Yeah, she stayed with him because she loved him (he was 6’2) after I tried to convince her to leave but failed, my bluepilled self just gave up on her and didn’t message her again. She didn’t bother messaging me wondering why I haven’t spoke to her in so long, so she never gave a fuck about me.
I had similar experience but instead of 6’2 thugmaxxer it was a 6’0 lsd downing pothead. She ended up cheating on him for a moneymaxxed senior and now they’re dating instead. JFL at the Chadlite stoner who’s probably on this site now
 
I am quite proud to say I was never bluepilled (other than maybe when I was 5) but from at most 11 I remember thinking girls were just completely untrustworthy and snaky.
 
All cucks are incels, they just didn't realise yet
 
Thinking of women as some divine godesses when they are mostly... You complete the sentence for me..
 
I've never been bluepilled in my whole life.
 
I used to think 'damn it can't be that bad, maybe it's all in my head' and that 'when I grow up/fix my mental I'll find a wife and live a happy life!'. Getting rejected by an egirl whore who I thought might be too ugly to even get my dick up for opened my eyes fully and I realised that not a single girl has ever called me cute or even more than 'not that bad' (can't tell a person to their face its over).
 
I was gullible as fuck.
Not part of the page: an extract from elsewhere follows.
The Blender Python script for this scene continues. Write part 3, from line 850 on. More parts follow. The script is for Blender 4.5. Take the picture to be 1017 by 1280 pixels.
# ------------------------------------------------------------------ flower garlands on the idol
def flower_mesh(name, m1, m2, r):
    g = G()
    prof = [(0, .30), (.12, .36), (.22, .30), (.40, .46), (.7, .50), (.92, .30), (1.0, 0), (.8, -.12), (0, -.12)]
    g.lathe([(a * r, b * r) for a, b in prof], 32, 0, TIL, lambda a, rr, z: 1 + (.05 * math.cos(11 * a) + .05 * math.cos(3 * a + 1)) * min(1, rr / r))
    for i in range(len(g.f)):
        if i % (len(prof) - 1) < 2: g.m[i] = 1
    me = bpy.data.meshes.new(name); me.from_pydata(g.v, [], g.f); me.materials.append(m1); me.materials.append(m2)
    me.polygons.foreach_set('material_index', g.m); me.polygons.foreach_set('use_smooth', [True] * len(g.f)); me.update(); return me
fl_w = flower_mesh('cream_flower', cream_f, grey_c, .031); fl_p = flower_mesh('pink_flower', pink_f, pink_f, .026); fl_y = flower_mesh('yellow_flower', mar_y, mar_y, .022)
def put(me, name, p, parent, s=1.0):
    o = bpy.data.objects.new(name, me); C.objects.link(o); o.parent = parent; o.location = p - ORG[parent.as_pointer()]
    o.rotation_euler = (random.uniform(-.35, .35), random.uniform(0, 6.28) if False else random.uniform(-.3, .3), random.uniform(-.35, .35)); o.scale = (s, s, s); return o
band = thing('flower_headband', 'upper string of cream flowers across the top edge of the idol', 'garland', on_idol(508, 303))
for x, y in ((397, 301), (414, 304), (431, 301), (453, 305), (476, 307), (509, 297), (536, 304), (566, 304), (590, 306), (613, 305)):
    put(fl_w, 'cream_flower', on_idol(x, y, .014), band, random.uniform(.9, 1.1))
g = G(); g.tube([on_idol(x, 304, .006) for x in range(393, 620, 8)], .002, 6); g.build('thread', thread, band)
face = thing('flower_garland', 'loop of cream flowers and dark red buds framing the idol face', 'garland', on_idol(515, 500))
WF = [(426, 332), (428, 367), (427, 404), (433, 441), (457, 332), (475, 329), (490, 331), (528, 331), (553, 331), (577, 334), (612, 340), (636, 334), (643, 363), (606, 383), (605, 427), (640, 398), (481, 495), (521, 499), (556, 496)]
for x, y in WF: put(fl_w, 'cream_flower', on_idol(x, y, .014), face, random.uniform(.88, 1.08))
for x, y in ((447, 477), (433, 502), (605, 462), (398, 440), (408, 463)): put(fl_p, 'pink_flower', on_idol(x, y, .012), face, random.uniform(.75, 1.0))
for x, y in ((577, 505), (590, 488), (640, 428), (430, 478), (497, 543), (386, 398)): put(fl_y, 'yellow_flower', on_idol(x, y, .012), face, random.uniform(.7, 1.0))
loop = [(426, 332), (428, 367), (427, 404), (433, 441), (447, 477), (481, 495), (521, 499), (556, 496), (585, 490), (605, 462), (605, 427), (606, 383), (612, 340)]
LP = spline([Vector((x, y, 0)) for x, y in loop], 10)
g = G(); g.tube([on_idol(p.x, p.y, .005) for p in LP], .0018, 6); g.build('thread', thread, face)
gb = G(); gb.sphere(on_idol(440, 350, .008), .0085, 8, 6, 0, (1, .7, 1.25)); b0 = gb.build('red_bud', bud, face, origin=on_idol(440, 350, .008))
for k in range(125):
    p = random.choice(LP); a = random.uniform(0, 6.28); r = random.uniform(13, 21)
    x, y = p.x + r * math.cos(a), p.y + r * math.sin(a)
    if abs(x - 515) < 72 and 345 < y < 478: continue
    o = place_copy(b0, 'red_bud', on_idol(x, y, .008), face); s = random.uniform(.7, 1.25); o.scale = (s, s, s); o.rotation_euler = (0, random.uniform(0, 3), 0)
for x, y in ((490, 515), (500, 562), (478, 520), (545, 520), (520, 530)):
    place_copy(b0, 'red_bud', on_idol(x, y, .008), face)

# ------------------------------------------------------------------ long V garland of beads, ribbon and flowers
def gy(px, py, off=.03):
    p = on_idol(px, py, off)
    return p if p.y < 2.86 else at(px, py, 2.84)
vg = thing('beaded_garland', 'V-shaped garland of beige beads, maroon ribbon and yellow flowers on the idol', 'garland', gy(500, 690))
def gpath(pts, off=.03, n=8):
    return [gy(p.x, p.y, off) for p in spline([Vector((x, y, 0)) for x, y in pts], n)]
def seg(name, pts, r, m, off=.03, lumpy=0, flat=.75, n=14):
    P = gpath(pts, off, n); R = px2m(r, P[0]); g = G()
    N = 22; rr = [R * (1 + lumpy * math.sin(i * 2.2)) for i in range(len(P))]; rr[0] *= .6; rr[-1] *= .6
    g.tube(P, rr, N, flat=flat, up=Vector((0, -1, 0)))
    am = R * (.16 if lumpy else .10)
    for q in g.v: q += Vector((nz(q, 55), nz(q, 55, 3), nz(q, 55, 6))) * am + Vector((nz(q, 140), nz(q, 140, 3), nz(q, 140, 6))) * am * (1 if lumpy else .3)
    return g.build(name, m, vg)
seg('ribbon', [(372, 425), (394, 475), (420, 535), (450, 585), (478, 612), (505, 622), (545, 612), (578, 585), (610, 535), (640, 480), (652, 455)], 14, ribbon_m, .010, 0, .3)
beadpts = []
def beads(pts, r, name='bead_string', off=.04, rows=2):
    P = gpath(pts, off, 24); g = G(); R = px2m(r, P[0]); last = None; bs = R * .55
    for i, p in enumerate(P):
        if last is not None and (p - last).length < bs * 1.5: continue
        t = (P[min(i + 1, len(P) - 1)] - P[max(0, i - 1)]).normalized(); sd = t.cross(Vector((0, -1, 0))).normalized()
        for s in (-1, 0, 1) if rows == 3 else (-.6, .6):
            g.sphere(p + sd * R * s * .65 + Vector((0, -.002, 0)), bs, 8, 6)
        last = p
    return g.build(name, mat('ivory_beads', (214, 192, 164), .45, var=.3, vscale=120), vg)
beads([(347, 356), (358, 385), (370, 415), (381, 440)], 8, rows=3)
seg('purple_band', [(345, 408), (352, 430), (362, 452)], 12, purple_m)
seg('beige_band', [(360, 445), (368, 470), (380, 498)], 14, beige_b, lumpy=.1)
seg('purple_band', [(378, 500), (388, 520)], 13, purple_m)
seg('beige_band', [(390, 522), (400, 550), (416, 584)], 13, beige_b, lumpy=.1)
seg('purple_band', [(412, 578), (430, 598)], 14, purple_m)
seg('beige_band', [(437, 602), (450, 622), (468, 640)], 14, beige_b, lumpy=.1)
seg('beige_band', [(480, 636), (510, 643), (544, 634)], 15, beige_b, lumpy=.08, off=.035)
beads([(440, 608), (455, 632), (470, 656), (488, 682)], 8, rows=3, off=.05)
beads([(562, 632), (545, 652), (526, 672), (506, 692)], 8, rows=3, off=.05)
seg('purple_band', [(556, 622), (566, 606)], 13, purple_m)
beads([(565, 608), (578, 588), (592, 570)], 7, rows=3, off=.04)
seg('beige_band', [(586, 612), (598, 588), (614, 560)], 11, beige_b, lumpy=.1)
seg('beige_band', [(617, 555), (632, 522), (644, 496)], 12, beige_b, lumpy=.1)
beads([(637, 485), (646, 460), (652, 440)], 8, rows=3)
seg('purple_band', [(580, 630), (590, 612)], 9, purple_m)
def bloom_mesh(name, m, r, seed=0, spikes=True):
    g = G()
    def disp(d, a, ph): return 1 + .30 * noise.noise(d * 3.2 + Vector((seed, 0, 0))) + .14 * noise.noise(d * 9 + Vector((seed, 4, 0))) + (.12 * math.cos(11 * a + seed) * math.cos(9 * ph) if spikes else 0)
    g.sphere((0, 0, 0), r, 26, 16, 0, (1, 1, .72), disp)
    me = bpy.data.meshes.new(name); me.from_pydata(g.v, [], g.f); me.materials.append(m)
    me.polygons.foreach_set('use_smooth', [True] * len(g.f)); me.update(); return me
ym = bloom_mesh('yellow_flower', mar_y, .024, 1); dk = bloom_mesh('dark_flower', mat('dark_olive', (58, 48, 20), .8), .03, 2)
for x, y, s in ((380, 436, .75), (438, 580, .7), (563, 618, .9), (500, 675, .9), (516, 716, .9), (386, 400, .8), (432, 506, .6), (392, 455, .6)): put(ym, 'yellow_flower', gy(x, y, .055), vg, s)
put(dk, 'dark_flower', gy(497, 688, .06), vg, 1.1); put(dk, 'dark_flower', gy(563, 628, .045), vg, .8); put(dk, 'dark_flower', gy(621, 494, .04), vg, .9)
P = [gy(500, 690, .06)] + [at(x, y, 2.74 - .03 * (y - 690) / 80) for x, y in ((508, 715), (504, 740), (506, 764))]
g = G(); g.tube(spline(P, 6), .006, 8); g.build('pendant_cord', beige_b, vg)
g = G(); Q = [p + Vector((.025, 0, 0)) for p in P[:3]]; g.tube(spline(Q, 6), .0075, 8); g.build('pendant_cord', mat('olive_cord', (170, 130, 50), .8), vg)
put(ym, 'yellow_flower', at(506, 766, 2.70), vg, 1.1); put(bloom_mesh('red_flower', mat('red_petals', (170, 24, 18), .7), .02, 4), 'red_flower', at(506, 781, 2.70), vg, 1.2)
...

I believed the lies adults told me about foids only wanting attractive fuckboys when they're younger and how they'll be "beating down my door" after I graduate from uni. I wish I had known about the blackpill earlier in life so I could have adapted differently to my shitty circumstances. My brother did just that and has been NEET, hikikomori and otaku for the past 13 years! He lives like a king while I'm still wagecuking like a sucker!
 
I used to think my onitis would have liked me due to my personality. If i could go back i would never smiled or talked to her, and just roped.
 
I was never bluepilled
 
I was blackpilled before I was even interested in foids in the first place. The tall good-looking Chads getting all the female attention and the short ugly incels getting shat on by everyone was out there for me to see. Even my mother's advice to "just be nice bro" was given under her false premise that I was good-looking even as I was a hard 2/10, and I never even bothered because I knew I was too ugly for it to work.
 
It is hard to remember when I was bluepilled. I think it was when I hit my teens that I realized everything normies spilled out of their mouths was bull. I realized that I was a fucken failure of a human, I could not become someone that was wanted. I tried to excel in my school work and become the smart kid but failed, everyone was ahead of me. Honestly hurt every time you failed to get top scores, just hoping if you did well enough someone would take interest in pushing you ahead. I tried to be the good kid, backfired because everyone just used me and I became invisible because I was not causing trouble. IT tears will take this as just "Dude work on yourself, you got to love yourself". It is impossible to do that when you have never had anyone who gave you that affection and you could trust your deepest feelings.

If you are a male and don't posses looks, or very high IQ. You are treated like a rabid stray and no one wants anything to do with you, regardless if you are a kid. You just fall through the cracks.
 
Retarted and cringe.
 
I didnt interact eith women much. I wondered why they would laugh at me and mock me, and one day it clicked. Before i found this fourm i kinda knew
 
I was never really "bluepilled"...I just assumed that I was a normie, that eventually one day I would gain my confidence and do OK in life.

I didn't have a realistic sense of my SMV until I was 17 and having a suicidal episode. Everything became clear to me then and there. It took me another year to fully accept the blackpill.
 
A fucking moron
 
A retard, no really I was. I’d give women that friendzoned me logical and rational advice and then wonder why they didn’t follow it at all and would continue to get pumped and dumped by guys that I told them were “losers that just wanted sex”.

I fell for the personality meme hook, line and sinker. If that meme was real, I would have been a slayer because I was one of the nicest dudes you’d ever meet and I tried to help everyone I could.

Eventually I realized that people don’t want to help themselves, they just want to live like degenerates and derive as much pleasure from their life at any cost. Vices are encouraged and you will be criticized and ostracized if you don’t have at least one.

That’s when I realized that almost all normies are completely evil, just like their father Lucifer.